Vômitos e os novos sujeitos políticos



Por Laura Erber

A crise da representação política tem gerado náuseas e vômitos. O desgosto diante do rolo compressor neoconservador e dos acintes da extrema direita em ascensão ganham assim sua expressão mais instintiva e intestinal. Estamos vomitando sozinhos e juntos. Vomitamos de manhã, à tardinha, noite adentro. Há dias, meses, anos talvez.

Vomitamos por impotência, ou por que esgotamos os recursos críticos? O vômito seria nossa última possibilidade expressiva perante a falta de novos modos e meios de organizar nosso espanto e nossa revolta? Essa bulimia coletiva mostra que não é evidente passar do vômito compulsório a formas de debate e intervenção política em diversas áreas de atuação. Que tipo de saída da perplexidade bulímica os novos protagonistas da revolta social e política podem nos sinalizar?


Apesar de cumprir um papel expurgativo talvez importante, o vômito continua a ser uma figura de nossa revolta estática. Gesto de desgosto que já se vê de antemão derrotado em seu alcance mobilizador. Os vomitaços coletivos realizados em enxurrada nas páginas de políticos já seriam talvez um passo na direção de uma outra espécie de violência simbólica, um ritual virtual de refluxo, que devolve aos nossos dirigentes a mesma imundície de que são feitas suas ideias políticas.

Mas se o vômito como arma simbólica lembra um pouco estratégias muito usadas em brigas infantis, é curioso notar que os adolescentes perplexos não estão vomitando. As jovens feministas e os estudantes secundaristas também estão perplexos e não é pelo vômito que expressam sua revolta e sua crítica.

As primeiras têm claramente apostado na potência da linguagem, através de um trabalho sistemático e cotidiano de desmontagem dos discursos dominantes. Os segundos entenderam a força contagiante e por que não também comovente da reinvenção de uma comunidade e do sentido do comunitário como experiência de abertura ao compartilhamento do mundo.
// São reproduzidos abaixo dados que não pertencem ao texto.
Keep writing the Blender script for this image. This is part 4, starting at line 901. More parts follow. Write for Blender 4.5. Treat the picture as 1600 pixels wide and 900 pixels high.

Perceberam que têm força para reivindicar um outro uso dos espaços de ensino, alterando inclusive a própria ideia instrumentalizante de escola, transformando-a em um laboratório experimental de outras formas de vida e cidadania. Feministas e secundaristas encampam uma razão política da qual os afetos não estão excluídos. O empoderamento feminista revê o lugar e a função da animosidade, da irritação, da cólera, do riso e da violência discursiva na democratização dos lugares da fala e no ataque profundo ao machismo estrutural. Há algo como a reinvenção das formas de contestação em jogo nas campanhas feministas realizadas nas redes sociais, uma vez que criam novas articulações entre a linguagem e as verdades que denunciam as ilusões de coerência, neutralidade, objetividade e alcance universal da verdade masculina hegemônica.

Os secundaristas mostram o que é resistência na prática, e ambos encetam uma compreensão política do real que altera sua própria identidade. Recusam-se a submeter-se a certa ordem das coisas que reduz o aprendizado à sala de aula e atividades oficiais alargando os limites da formação educacional. Essa rebelião estudantil não vangloria a violência e não tem nada de declamatório. Seus discursos não estão à frente de suas ações, são jovens extremamente articulados mas que mantêm suas falas bem atadas ao real da prática. Quando lavam banheiros, cozinham juntos e inspecionam armários encontrando materiais novos e desperdiçados que lhes caberiam por direito, estão intervindo diretamente nas noções de público e privado, exigindo uma nova amarração entre a dimensão simbólica e o real da vida escolar.

A irrupção desses grupos pode ser vista a partir do prisma do filósofo e semiólogo italiano Paolo Virno. Para ele, a nova dimensão da ação política precisa ser entendida como consequência do esgotamento da política institucional, que, no contexto das democracias neoliberais, tenderia a bloquear a ação política, ficando aquém da possibilidade de intervenção na asfixiante ciranda de burocratização, delegação e corrupção.

Não significa que as formas institucionais da política devam ser descartadas, mas sim que os novos sujeitos contestatórios e as formas mais efetivas de desobediência civil não estão sendo gestadas no interior da militância tradicional.

Nem nos nossos vômitos.

Publicado originalmente no Suplemento Pernambucano.